I am guessing from his name that Joshua Yaffa, who wrote this article is also Jewish. Although there was a  lot of rehashing of old news reports and Bill Browder's book, "Red Notice," it did shed some interesting new light on the issue.  It did not change my opinion that Putin is probably justified in hating Bill Browder, who is a slimeball. 



Wednesday, July 18, 2018

Trump and Putin

I am not upset by the Trump-Putin meeting.  I am upset by Mueller and the media.  Mueller's decision to release the indictment of the 12 Russian spies appears to have been politically motivated to make the Putin meeting more difficult for Trump.  It's the most overt indication I have seen that Mueller is not being even-handed and unbiased.  This action seemed clearly to benefit the Democrats and to make it impossible for Trump to have the friendly summit with Putin that he wanted. 
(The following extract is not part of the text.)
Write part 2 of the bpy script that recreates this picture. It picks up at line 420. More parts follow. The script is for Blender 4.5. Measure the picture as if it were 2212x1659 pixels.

I think it is good that Trump likes Putin and wants to form a good relationship with him.  The US and Russia still have the two most destructive nuclear arsenals in the world.  It's good that they don't want to use them on each other. While everybody in Washington is saying Putin is a terrible dictator, he is not saying things like Khrushchev's, "We will bury you."  I don't think any American journalists asked any questions at the joint press conference about nuclear weapons.  If so, the media ignored them.  The entire focus was on Russian meddling in the US election, in part because of Mueller's release of the indictments.  In essence, the press said, "We don't care about nuclear annihilation, we only care about election hacking." 

The thing is: Russia did hack some stuff during the election; I'm not sure what or exactly who did it.  Putin may have been personally involved, or maybe not.  We know he dislikes Hillary because Hillary had tried to remove him from office.  He probably also doesn't like Hillary because her husband, Bill, was instrumental in expanding NATO up to the very borders of Russia, which Putin saw as an existential threat.  George W. Bush carried on the expansion.  To me, the Baltic countries -- Lithuania, Latvia, and Estonia -- are just a nuclear tripwire.  If Russia attacks them they back up to the Baltic ocean and are only a few miles wide.  NATO defense against a massive Russian invasion looks almost impossible to me.  So the only response by us as if the attack had been on the US mainland, is nuclear.  The US will have to launch a nuclear war against Russia in response.  After a massive nuclear exchange, hundreds of millions of people will be dead on both sides.  But the press does not care about that possibility; it only cares about election hacking.  The press is willing for a hundred million people to die, if it means no more hacking.  I don't think they have their priorities right. 

Maybe Trump did let Putin off the hook as far as accusing him of hacking the election.  But does anyone really believe Putin would admit he did it?  It's pointless to try to get him to confess.  Trump was trying to form a working relationship with Putin.  The press was insisting that the hacking was like Putin had an ugly wart on his face and was insisting that Trump tell Putin he was so ugly that it made people sick to look at him.  The press was basically yelling at Trump to spit in Putin's face, and when he didn't they called him a coward and a traitor. 


Watching the antics of the impassioned American press, I am sure Putin thought, "Thank goodness I don't have a free press and don't have to deal with maniacs like this."  The American press did not cover itself with glory.   Do they really believe that nuclear war is the best response to election hacking?